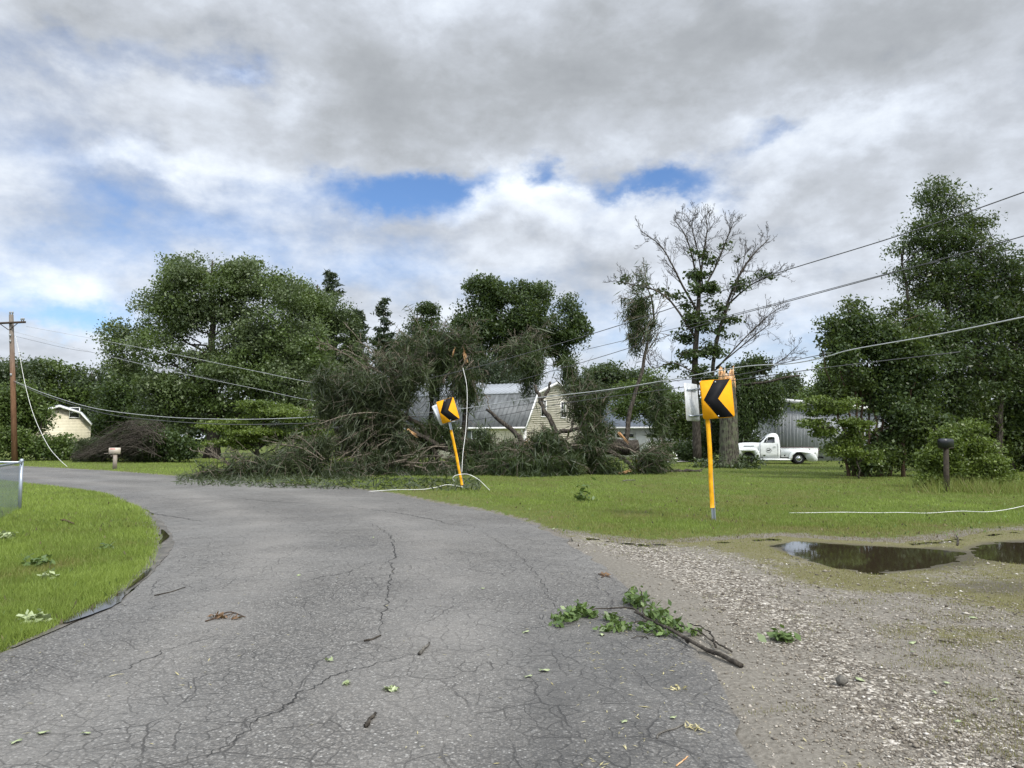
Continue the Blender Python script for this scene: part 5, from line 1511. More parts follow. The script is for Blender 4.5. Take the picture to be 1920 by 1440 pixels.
# ------------------------------------------------------------------ old white pickup
def pickup():
    d = 46.5
    rear = at(1498, 871, d)
    gz = gh(rear[0], rear[1])
    yaw = R(180 - 13)          # front points left and slightly away
    ca, sa = math.cos(yaw), math.sin(yaw)
    fwd = np.array([ca, sa, 0]); lft = np.array([-sa, ca, 0])
    side = lft if lft[1] < 0 else -lft         # visible side, toward the camera
    O = np.array([rear[0], rear[1], gz]) - side * 0.72
    M = np.stack([fwd, -side, [0, 0, 1]], 1)   # local: x forward, y away from the viewer, z up
    root = empty('pickup_truck', O + fwd * 1.4, 'old white pickup truck with rounded cab parked by the grey barn', 'truck')
    def paint(t):
        p = t.obj(); n = t.noise(p, 2.2, 5, 0.65)
        c = t.ramp(n, [(0.3, (0.56, 0.58, 0.57)), (0.6, (0.74, 0.76, 0.75))])
        return t.bsdf(c, 0.28, 0.5, 0, t.bump(t.noise(p, 3), 0.04, 0.02), **{'Coat Weight': 0.3})
    P = M_('aged white car paint', paint)
    RUB = plain('tyre rubber', (0.012, 0.012, 0.012), 0.8); CHR = plain('dull chrome', (0.60, 0.61, 0.62), 0.2, 0.5, 0.9)
    DK = plain('dark maroon wood', (0.055, 0.022, 0.022), 0.7, var=0.3); UND = plain('dark underbody', (0.010, 0.010, 0.010), 0.9)
    def W(p): return O + M @ np.asarray(p, float)
    def section_loft(secs, name, mat, smooth=True, cap=True):
        """secs: list of rings (equal counts) of local points"""
        n = len(secs[0]); V = [W(q) for s_ in secs for q in s_]; F = []
        for k in range(len(secs) - 1):
            for i in range(n): F.append([k * n + i, k * n + (i + 1) % n, (k + 1) * n + (i + 1) % n, (k + 1) * n + i])
        if cap: F += [list(range(n))[::-1], [(len(secs) - 1) * n + i for i in range(n)]]
        mb = MB(); mb.add(V, F)
        return mb.build(name, mat, root, smooth=smooth)
    def ring_z(x0, x1, hw, z, r, n=5):
        return [(x0 + p[0], p[1] - hw, z) for p in rrect(x1 - x0, 2 * hw, min(r, hw * 0.95, (x1 - x0) * 0.49), n)]
    def ring_x(x, hw, z0, z1, r, n=5):
        return [(x, p[0] - hw, z0 + p[1]) for p in rrect(2 * hw, z1 - z0, min(r, hw * 0.95, (z1 - z0) * 0.49), n)]
    # cab
    section_loft([ring_z(1.08, 2.28, 0.74, 0.36, 0.08), ring_z(1.06, 2.30, 0.79, 0.62, 0.10), ring_z(1.06, 2.30, 0.79, 1.10, 0.12), ring_z(1.07, 2.27, 0.77, 1.27, 0.14), ring_z(1.08, 2.10, 0.735, 1.42, 0.15), ring_z(1.10, 1.93, 0.70, 1.60, 0.17),
                  ring_z(1.13, 1.80, 0.66, 1.72, 0.20), ring_z(1.18, 1.68, 0.58, 1.83, 0.22), ring_z(1.27, 1.56, 0.42, 1.89, 0.14), ring_z(1.36, 1.48, 0.2, 1.905, 0.05)], 'cab', P)
    # side windows, slanted with the cab
    def sidewin(poly, sgn):
        def yy(z): return sgn * (0.77 - (z - 1.27) * (0.77 - 0.70) / 0.33 + 0.012) * (1 if z < 1.61 else 1)
        V = [W((x, yy(z), z)) for x, z in poly] + [W((x, yy(z) - sgn * 0.02, z)) for x, z in poly]; n = len(poly)
        return V, [list(range(n)), list(range(n, 2 * n))[::-1]] + [[k, (k + 1) % n, n + (k + 1) % n, n + k] for k in range(n)]
    for sgn in (-1, 1):
        poly = [(1.38, 1.31), (2.04, 1.31), (1.96, 1.47), (1.84, 1.60), (1.72, 1.655), (1.42, 1.665), (1.37, 1.62)]
        mb = MB(); mb.add(*sidewin(poly, sgn)); w_ = mb.build('side_window', GLASS, root)
        vb = MB(); vb.tube([W((1.86, sgn * 0.785, 1.31)), W((1.80, sgn * 0.72, 1.62))], 0.013, 4); vb.build('vent_bar', P, w_)
        dm = MB()
        for a, b in (((1.22, 0.42), (1.22, 1.25)), ((2.24, 0.42), (2.24, 1.25)), ((1.22, 0.42), (2.24, 0.42))):
            dm.tube([W((a[0], sgn * 0.793, a[1])), W((b[0], sgn * 0.793, b[1]))], 0.008, 4)
        o = dm.build('door_seam', UND, root)
        hm = MB(); hm.tube([W((1.30, sgn * 0.83, 1.09)), W((1.46, sgn * 0.83, 1.085))], 0.014, 6); hm.build('door_handle', CHR, root)
    # windshield and rear window
    mb = MB(); V = [(2.245, -0.60, 1.32), (2.245, 0.60, 1.32), (1.91, 0.54, 1.66), (1.91, -0.54, 1.66)]
    V = [W(q) for q in V] + [W((q[0] - .05, q[1], q[2] - .03)) for q in V]
    mb.add(V, [[0, 1, 2, 3], [7, 6, 5, 4], [0, 4, 5, 1], [1, 5, 6, 2], [2, 6, 7, 3], [3, 7, 4, 0]]); mb.build('windshield', GLASS, root)
    mb = MB(); rw = rrect(0.72, 0.30, 0.1)
    V = [W((1.062 + (p[1]) * 0.11, p[0] - 0.36, 1.36 + p[1])) for p in rw] + [W((1.10 + p[1] * 0.11, p[0] - 0.36, 1.36 + p[1])) for p in rw]; n = len(rw)
    mb.add(V, [list(range(n)), list(range(n, 2 * n))[::-1]] + [[k, (k + 1) % n, n + (k + 1) % n, n + k] for k in range(n)]); mb.build('rear_window', GLASS, root)
    # door emblem: ring with a dark running animal mark
    y = -0.806
    em = MB(); n = 28
    V = [W((1.74 + r_ * math.cos(a), y, 0.84 + r_ * math.sin(a))) for r_ in (0.155, 0.142) for a in np.arange(n) * 2 * math.pi / n]
    V += [W((1.74 + r_ * math.cos(a), y + .01, 0.84 + r_ * math.sin(a))) for r_ in (0.155, 0.142) for a in np.arange(n) * 2 * math.pi / n]
    F = []
    for k in range(n):
        q = (k + 1) % n; F += [[k, q, n + q, n + k], [2 * n + k, 3 * n + k, 3 * n + q, 2 * n + q], [k, 2 * n + k, 2 * n + q, q], [n + k, n + q, 3 * n + q, 3 * n + k]]
    em.add(V, F)
    mark = [(-0.10, 0.01), (-0.06, 0.035), (-0.02, 0.03), (0.03, 0.035), (0.06, 0.07), (0.085, 0.075), (0.10, 0.05), (0.075, 0.03), (0.07, -0.01), (0.10, -0.05), (0.08, -0.055), (0.045, -0.02), (0.0, -0.01), (-0.03, -0.02), (-0.05, -0.065), (-0.075, -0.065), (-0.06, -0.02), (-0.08, -0.005)]
    V = [W((1.74 - a, y, 0.84 + b)) for a, b in mark] + [W((1.74 - a, y + .01, 0.84 + b)) for a, b in mark]; n = len(mark)
    em.add(V, [list(range(n)), list(range(n, 2 * n))[::-1]] + [[k, (k + 1) % n, n + (k + 1) % n, n + k] for k in range(n)])
    em.build('door_emblem', plain('faded black lettering', (0.03, 0.03, 0.035), 0.5), root)
    # hood, nose
    section_loft([ring_x(2.24, 0.70, 0.60, 1.30, 0.20), ring_x(2.6, 0.66, 0.60, 1.32, 0.24), ring_x(3.2, 0.58, 0.60, 1.31, 0.28), ring_x(3.6, 0.50, 0.60, 1.25, 0.30), ring_x(3.80, 0.44, 0.62, 1.12, 0.24), ring_x(3.86, 0.36, 0.66, 1.0, 0.15)], 'hood', P)
    tr = MB(); tr.tube([W((2.6, -0.668, 1.10)), W((3.2, -0.592, 1.10))], 0.018, 5); tr.build('hood_trim', UND, root)
    gr = MB()
    for k in range(4): gr.tube([W((3.90 - .01 * k, -0.50, 0.92 - k * 0.08)), W((3.93, 0, 0.92 - k * 0.08)), W((3.90 - .01 * k, 0.50, 0.92 - k * 0.08))], 0.022, 6)
    gr.build('grille', CHR, root)
    # fenders: arched profile extruded, outer edge rounded
    def fender(name, prof, y0, y1, rnd, sgn):
        secs = []
        cxm = np.mean([p[0] for p in prof]); czm = min(p[1] for p in prof)
        steps = [(y0, 1.0)] + [(y0 + (y1 - y0 - rnd) * 1.0 + rnd * math.sin(R(a)), 1 - (1 - math.cos(R(a))) * rnd * 0.55) for a in (0, 30, 55, 75, 90)]
        for yy_, s_ in steps:
            secs.append([(cxm + (x - cxm) * s_ , sgn * yy_, czm + (z - czm) * s_) for x, z in prof])
        return section_loft(secs, name, P)
    def arch(cx, r, a0, a1, n=10): return [(cx + r * math.cos(R(a0 + (a1 - a0) * k / n)), 0.37 + r * math.sin(R(a0 + (a1 - a0) * k / n))) for k in range(n + 1)]
    FF = [(2.27, 0.24), (2.27, 0.62), (2.32, 0.80), (2.45, 0.92), (2.65, 0.985), (2.95, 1.0), (3.3, 0.985), (3.6, 0.93), (3.82, 0.82), (3.92, 0.66), (3.92, 0.50), (3.7, 0.46), (3.42, 0.44)] + arch(2.95, 0.44, 12, 172) + [(2.48, 0.24)]
    RF = [(0.58, 0.26), (0.56, 0.45), (0.50, 0.62), (0.36, 0.74), (0.15, 0.79), (-0.15, 0.795), (-0.5, 0.77), (-0.8, 0.70), (-0.98, 0.56), (-1.07, 0.38), (-1.08, 0.22), (-0.86, 0.18), (-0.62, 0.18), (-0.50, 0.24)] + arch(0, 0.43, 165, 15)[0:0] + [(-0.40, 0.42)] + arch(0, 0.42, 160, 10, 10) + [(0.46, 0.26)]
    for sgn in (-1, 1):
        fender('front_fender', FF, 0.52, 0.92, 0.16, sgn)
        fender('rear_fender', RF, 0.66, 0.90, 0.12, sgn)
        rb = MB(); V = [W((x, sgn * yv, z)) for x in (0.5, 2.36) for yv, z in ((0.70, 0.25), (0.92, 0.24), (0.93, 0.29), (0.70, 0.36))]
        rb.add(V, [[0, 1, 2, 3], [7, 6, 5, 4], [0, 4, 5, 1], [1, 5, 6, 2], [2, 6, 7, 3], [3, 7, 4, 0]]); rb.build('running_board', P, root)
        hl = MB(); hl.lathe([(0, 0.03), (0.07, 0.02), (0.09, 0.0), (0.10, -0.02), (0.09, -0.05)], W((3.90, sgn * 0.70, 0.82)), 'x', 14, M); hl.build('headlight', CHR, root, smooth=True)
    # bed
    bd = MB()
    def lb(mb, x0, x1, y0, y1, z0, z1): return mb.box(W(((x0 + x1) / 2, (y0 + y1) / 2, (z0 + z1) / 2)), (abs(x1 - x0), abs(y1 - y0), abs(z1 - z0)), M)
    for sgn in (-1, 1):
        lb(bd, -1.12, 1.02, sgn * 0.66, sgn * 0.72, 0.42, 0.95)
        bd.tube([W((-1.12, sgn * 0.70, 0.96)), W((1.02, sgn * 0.70, 0.96))], 0.03, 8)
    lb(bd, 0.97, 1.02, -0.66, 0.66, 0.42, 0.97)
    bd.build('bed', P, root)
    fl = MB(); lb(fl, -1.12, 0.96, -0.655, 0.655, 0.48, 0.53); fl.build('bed_floor', DK, root)
    lr = MB(); lr.tube([W((-1.1, 0.64, 1.0)), W((0.9, 0.64, 1.0))], 0.03, 6); lb(lr, -1.1, 0.9, 0.60, 0.64, 0.56, 0.99); lr.build('bed_liner', DK, root)
    tg = MB(); lb(tg, -1.18, -1.13, -0.64, 0.64, 0.47, 0.96); tg.build('tailgate', DK, root)
    bp = MB(); lb(bp, -1.42, -1.34, -0.80, 0.80, 0.36, 0.46); lb(bp, -1.34, -1.0, -0.45, -0.38, 0.37, 0.44); lb(bp, -1.34, -1.0, 0.38, 0.45, 0.37, 0.44); bp.build('bumper', UND, root)
    fb = MB(); fb.tube([W((3.90, -0.85, 0.45)), W((4.04, -0.5, 0.45)), W((4.06, 0, 0.45)), W((4.04, 0.5, 0.45)), W((3.90, 0.85, 0.45))], 0.05, 8); fb.build('bumper', CHR, root, smooth=True)
    ch = MB(); lb(ch, -1.0, 3.7, -0.5, 0.5, 0.30, 0.47); ch.build('chassis', UND, root)
    fc = MB(); fc.lathe([(0, 0), (0.045, 0), (0.045, 0.015), (0, 0.018)], W((0.82, -0.735, 0.52)), 'y', 12, M); fc.build('fuel_cap', UND, root)
    for x in (0.0, 2.95):
        for sgn in (-1, 1):
            ty = MB(); ty.lathe([(0.19, -0.08), (0.30, -0.095), (0.345, -0.07), (0.36, 0), (0.345, 0.07), (0.30, 0.095), (0.19, 0.08), (0.19, -0.08)], W((x, sgn * 0.73, 0.36)), 'y', 28, M)
            w_ = ty.build('wheel', RUB, root, smooth=True)
            hc = MB(); s_ = sgn
            hc.lathe([(0.195, s_ * 0.04), (0.17, s_ * 0.03), (0.12, s_ * 0.05), (0.10, s_ * 0.085), (0.05, s_ * 0.105), (0.0, s_ * 0.11)], W((x, sgn * 0.73, 0.36)), 'y', 20, M); hc.build('hubcap', CHR if x < 1 else UND, w_, smooth=True)
pickup()

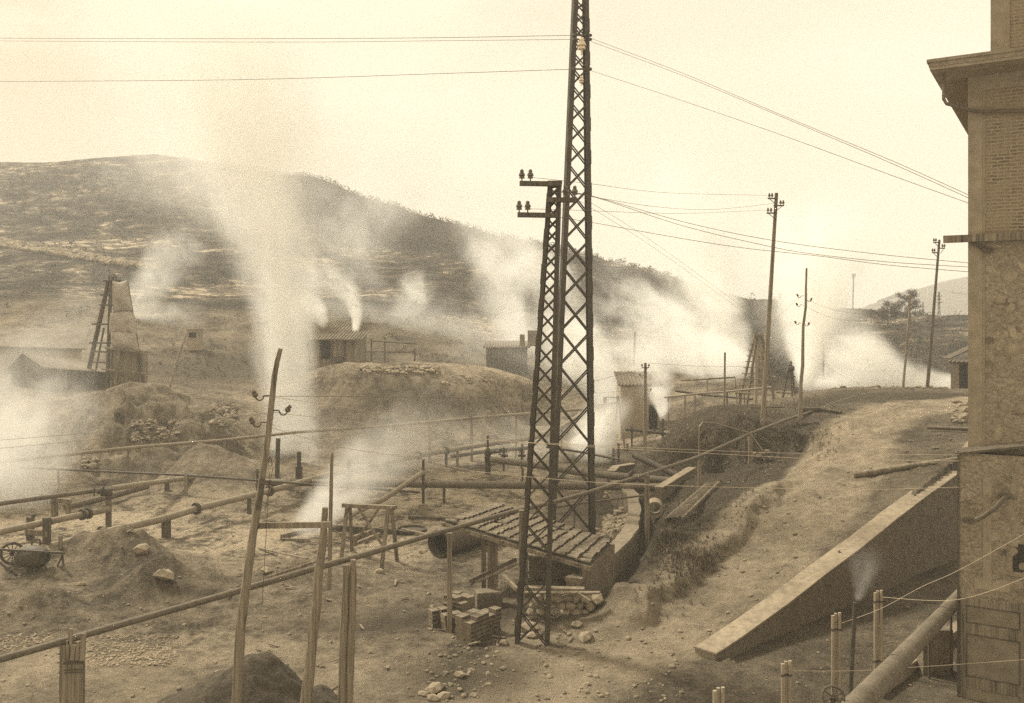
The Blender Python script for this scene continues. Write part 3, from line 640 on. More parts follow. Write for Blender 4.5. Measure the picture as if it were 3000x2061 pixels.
pipe_run('steam_pipe', 'thin pipe on stakes from the hut towards the ladder derrick', [(1946,1165,66),(2060,1153,65),(2130,1148,64.5),(2260,1135,62)], .07, 'pipe_light', (), YG, joints=False)
pipe_run('steam_pipe', 'dark pipe feeding the sideways jet near the hut', [(1980,1146,71),(2050,1156,69.5),(2205,1170,66)], .09, 'iron', (), YG, joints=False)
pipe_run('steam_pipe', 'raised thin pipe with a dropped end beyond the hut', [(1996,1116,78),(2154,1106,77),(2155,1140,77)], .07, 'pipe_rust', (), YG, joints=False)
pipe_run('steam_pipe', 'thin hose like pipe lying along the crest of the bank', [(2022,1236,50.4),(2058,1205,50.5),(2119,1199,49.5),(2299,1193,49)], .035, 'iron', (), YG, joints=False)
pipe_run('steam_pipe', 'rusty pipe resting across the road edge by the tall building', [(2717,1253,41.6),(2850,1258,40.6)], .085, 'pipe_rust', (), YG, joints=False)
SG = 'stakes and stubs carrying the yard pipes'
for i, (x, yt, d, w, mt, lab) in enumerate((
 (375,1315,50.4,.08,'weathered_wood','thin stake under the raised rear pipe below the stone heap'),(658,1294,54.2,.14,'weathered_wood','wooden stake under the raised rear pipe left of crooked pole'),(707,1288,57,.2,'weathered_wood','short block post under rear pipe beside crooked pole'),
 (489,1412,45.6,.18,'dark_wood','dark stub under the pale pipe in the left yard'),(675,1390,49,.16,'weathered_wood','small stub under pale pipe left of crooked pole'),(698,1380,50,.14,'weathered_wood','second small stub under pale pipe left of crooked pole'),
 (487,1526,38.2,.30,'dark_wood','thick stub under longest pipe left of the middle flange'),(730,1462,42.4,.16,'dark_wood','stub under longest pipe beside crooked pole'),(1307,1320,56,.17,'iron','dark stub under longest pipe near the fourth flange'),(1340,1309,56,.16,'weathered_wood','pale stub under longest pipe next to the upright valve'),
 (171,1378,47.4,.07,'weathered_wood','thin stake under the thin dark pipe at far left'),(545,1394,44.9,.13,'weathered_wood','stake under thin dark pipe mid left yard'),(917,1421,44,.1,'dark_wood','slim dark stake under thin pipe right of crooked pole'),(1301,1428,45.1,.13,'dark_wood','dark stub under the thick level pipe'),
 (1259,1240,57.6,.17,'weathered_wood','tall stake under rear pipe left of the valve group'),(1382,1222,57.9,.15,'weathered_wood','tall pale stake under rear pipe above the valve group'),(1512,1216,59,.1,'weathered_wood','stake under rear pipe left of the pylons'),(1530,1300,57.2,.16,'dark_wood','dark stub under the longest pipe near the pylons'),(1683,1475,38.3,.06,'weathered_wood','tiny stake under the rail like pipe behind shed'),
 (1531,1373,50,.13,'dark_wood','stub under the sloping large pipe left of pylons'),(1958,1166,66,.09,'pale_wood','first pale stake right of the hut steam'),(2007,1162,65.3,.10,'pale_wood','second pale stake right of the hut steam'),(2036,1158,65,.08,'pale_wood','third stake right of the hut steam'),(2130,1149,64.4,.09,'iron','dark stake on the bank crest left of derrick'),
 (2072,1110,77.5,.09,'weathered_wood','stake under the raised thin pipe beyond hut'),(1645,1252,61,.14,'weathered_wood','stake under rising end of the longest pipe'))):
    post('pipe_support', lab, (x, yt), d, w, mt, SG, cat='post', sink=.3)
for i, (x, yt, d, w, mt, lab) in enumerate(((811,1285,47.2,.24,'iron','tallest dark iron standpipe right of the crooked pole'),(876,1324,48.4,.23,'iron','second dark iron standpipe right of the crooked pole'),(1023,1344,48,.26,'pipe_rust','standpipe half hidden in steam right of slim pole'),(1942,1228,63,.15,'iron','steaming standpipe below the small tiled hut'),(1851,1250,62,.13,'iron','short standpipe below the hut joined by a dark pipe'),(1240,1346,43,.13,'iron','slender iron standpipe on a concrete block mid yard'),(754,1375,44.6,.12,'iron','thin iron standpipe hidden behind the crooked pole'))):
    b = Gd(x, d); t = thing('standpipe', lab, 'standpipe', b, 'upright pipes in the yard'); m = MB(); rod(m, b-Vector((0,0,.2)), P(x-(0 if i else -4), yt, d), w/2, n=12); m.build('pipe_body', mt, t, smooth=True)
    m = MB(); c = b.lerp(P(x, yt, d), .45 if i else .1); rod(m, c, c+Vector((0,0,.06)), w*.85, n=12); m.build('flange', 'iron', t)
    if i == 5: m = MB(); m.box(b+Vector((0,0,.2)), (.42,.42,.55)); m.build('concrete_block', 'concrete', t)
    if i == 6: m = MB(); c = P(776,1383,d); m.ring(c, (1,.2,0), .14, .018); rod(m, c, P(754,1385,d), .03); m.build('handwheel', 'iron', t)
    if i == 1: m = MB(); m.bar(b, b+Vector((0,0,.7)), .30, .30, up=(0,1,0)); m.build('socket_box', 'iron', t)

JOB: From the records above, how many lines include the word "scene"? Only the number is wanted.

OUTPUT: 2